A Malaysian defence contractor – popularly known as “Fat Leonard” – who orchestrated one of the largest bribery scandals in United States military history has been arrested in Venezuela.
An international manhunt was launched for Leonard Glenn Francis earlier this month after he fled the US ahead of his scheduled sentencing for his role in the massive bribery scandal involving dozens of US naval officials.
The hunt ended with Francis’s arrest by Venezuelan authorities on Tuesday morning at Caracas airport as he was about to board an aeroplane for another country, the US Marshals Service said on Wednesday.
Carlos Garate Rondon, the director general of Venezuela’s office of the international police agency Interpol, said in a statement posted on Instagram that Francis came to Venezuela from Mexico and that he was headed onward to Russia.
He had also made a stop-over in Cuba, the Interpol chief said, adding that Francis would be handed over to judicial authorities in preparation for his extradition.
Francis’s arrest came on the eve of his scheduled sentencing in a federal court in California for a bribery scheme that lasted more than a decade and involved dozens of US Navy officers.
There was no immediate word on when he might be extradited to the US.
At the sentencing hearing on Thursday, US District Court Judge Janis Sammartino announced to the court that Francis was in custody in Venezuela and that a “no bail arrest warrant” had been issued.
“This turn of events raises several issues, and obviously will have an impact on other cases,” she said.
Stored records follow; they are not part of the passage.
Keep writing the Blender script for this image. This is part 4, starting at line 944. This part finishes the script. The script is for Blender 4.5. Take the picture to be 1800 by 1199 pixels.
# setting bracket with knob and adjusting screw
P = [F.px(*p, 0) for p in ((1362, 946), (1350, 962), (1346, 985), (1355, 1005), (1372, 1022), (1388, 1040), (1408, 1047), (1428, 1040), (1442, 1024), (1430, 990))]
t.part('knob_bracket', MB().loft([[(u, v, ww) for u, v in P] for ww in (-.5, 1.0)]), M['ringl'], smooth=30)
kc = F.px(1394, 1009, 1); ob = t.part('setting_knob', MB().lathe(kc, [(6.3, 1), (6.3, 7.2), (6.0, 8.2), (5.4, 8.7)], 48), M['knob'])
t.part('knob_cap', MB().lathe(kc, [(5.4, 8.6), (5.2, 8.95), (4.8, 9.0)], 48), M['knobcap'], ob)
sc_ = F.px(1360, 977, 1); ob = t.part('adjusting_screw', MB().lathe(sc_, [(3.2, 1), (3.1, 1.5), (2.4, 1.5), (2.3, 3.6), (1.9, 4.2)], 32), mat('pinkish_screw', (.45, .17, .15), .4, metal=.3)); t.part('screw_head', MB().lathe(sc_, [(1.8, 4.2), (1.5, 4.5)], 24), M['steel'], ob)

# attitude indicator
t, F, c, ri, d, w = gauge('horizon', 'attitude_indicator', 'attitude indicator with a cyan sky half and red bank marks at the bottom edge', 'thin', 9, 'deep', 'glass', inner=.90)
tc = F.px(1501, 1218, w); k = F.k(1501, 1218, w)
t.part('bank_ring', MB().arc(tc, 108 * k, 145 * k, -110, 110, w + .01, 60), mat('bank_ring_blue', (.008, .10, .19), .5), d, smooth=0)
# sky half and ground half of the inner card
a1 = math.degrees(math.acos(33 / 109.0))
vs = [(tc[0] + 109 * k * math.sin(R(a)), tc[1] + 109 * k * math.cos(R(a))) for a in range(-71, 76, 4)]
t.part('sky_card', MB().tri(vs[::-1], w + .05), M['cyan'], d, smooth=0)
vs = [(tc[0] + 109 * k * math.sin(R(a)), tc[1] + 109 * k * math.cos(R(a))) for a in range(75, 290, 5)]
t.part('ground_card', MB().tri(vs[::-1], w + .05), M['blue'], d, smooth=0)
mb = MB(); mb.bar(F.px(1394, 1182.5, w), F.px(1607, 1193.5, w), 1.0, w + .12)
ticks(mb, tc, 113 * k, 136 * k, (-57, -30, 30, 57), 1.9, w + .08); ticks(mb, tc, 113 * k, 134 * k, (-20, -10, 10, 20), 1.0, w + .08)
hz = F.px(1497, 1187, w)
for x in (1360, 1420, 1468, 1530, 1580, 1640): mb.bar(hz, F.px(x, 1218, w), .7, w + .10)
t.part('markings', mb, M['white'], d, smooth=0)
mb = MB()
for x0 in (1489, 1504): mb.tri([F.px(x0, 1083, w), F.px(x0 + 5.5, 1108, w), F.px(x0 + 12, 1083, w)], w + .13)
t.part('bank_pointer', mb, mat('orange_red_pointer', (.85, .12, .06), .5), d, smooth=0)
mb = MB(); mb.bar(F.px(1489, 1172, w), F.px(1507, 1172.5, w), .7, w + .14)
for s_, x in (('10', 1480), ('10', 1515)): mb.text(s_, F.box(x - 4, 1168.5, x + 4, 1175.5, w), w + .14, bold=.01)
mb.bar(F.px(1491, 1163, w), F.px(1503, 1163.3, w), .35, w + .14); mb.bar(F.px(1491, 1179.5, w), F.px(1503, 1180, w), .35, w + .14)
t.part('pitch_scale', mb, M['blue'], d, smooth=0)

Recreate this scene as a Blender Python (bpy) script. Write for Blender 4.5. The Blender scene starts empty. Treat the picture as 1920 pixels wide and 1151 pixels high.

A sentencing hearing for four Navy officers who went to trial in the case and were found guilty is set for October.
Prosecutors asked the court to note that Francis failed to appear at his sentencing hearing as ordered, while defence lawyer said they would be filing a motion severing their ties with Francis due to an “irreparable break down of the attorney-client relationship”.
Sammartino set a December 14 status hearing for Francis with the caveat that all parties could meet sooner depending on how events unfold. “I believe that’s all we can accomplish this morning,” the judge said.
Francis was confined to home arrest in San Diego when he cut off his GPS ankle bracelet and escaped on September 4. Ten US agencies have searched for Francis and a $40,000 reward was offered by the US Marshals Service and the Naval Criminal Investigative Service (NCIS).
US authorities also issued an Interpol red notice, which asks law enforcement worldwide to provisionally arrest someone with the possibility of extradition. It was thought that Francis had fled to Mexico as the first step in a journey that might return him to Asia.
Malaysia and Singapore both have extradition agreements with the US.
Francis pleaded guilty in 2015 to offering prostitution services, luxury travel and hotels, lavish meals and more than $500,000 in bribes to US Navy officials and others to help his Singapore-based ship servicing company, Glenn Defense Marine Asia Ltd or GDMA, secure lucrative US naval contracts.
Prosecutors said the company then overcharged the navy by at least $35m for servicing US ships, many of which were routed to ports he controlled in the Pacific with the assistance of the officials receiving his bribes.
The first to be convicted in the case was John Beliveau II, a supervisor in the NCIS, who pleaded guilty in 2012 to conspiracy and bribery charges.
Beliveau is believed to have given Francis advice on how to thwart an NCIS investigation against him, leaked the names of witnesses, and shared hundreds of pages of confidential NCIS files with him.
In exchange for information, Beliveau received travel, dinners and hotel costs worth thousands of dollars during visits to Singapore, the Philippines, and Thailand. He also received at least five envelopes of cash, and the services of sex workers, the document said.
Beliveau was sentenced to 12 years in prison in 2016 and ordered to pay $20m in restitution to the Navy.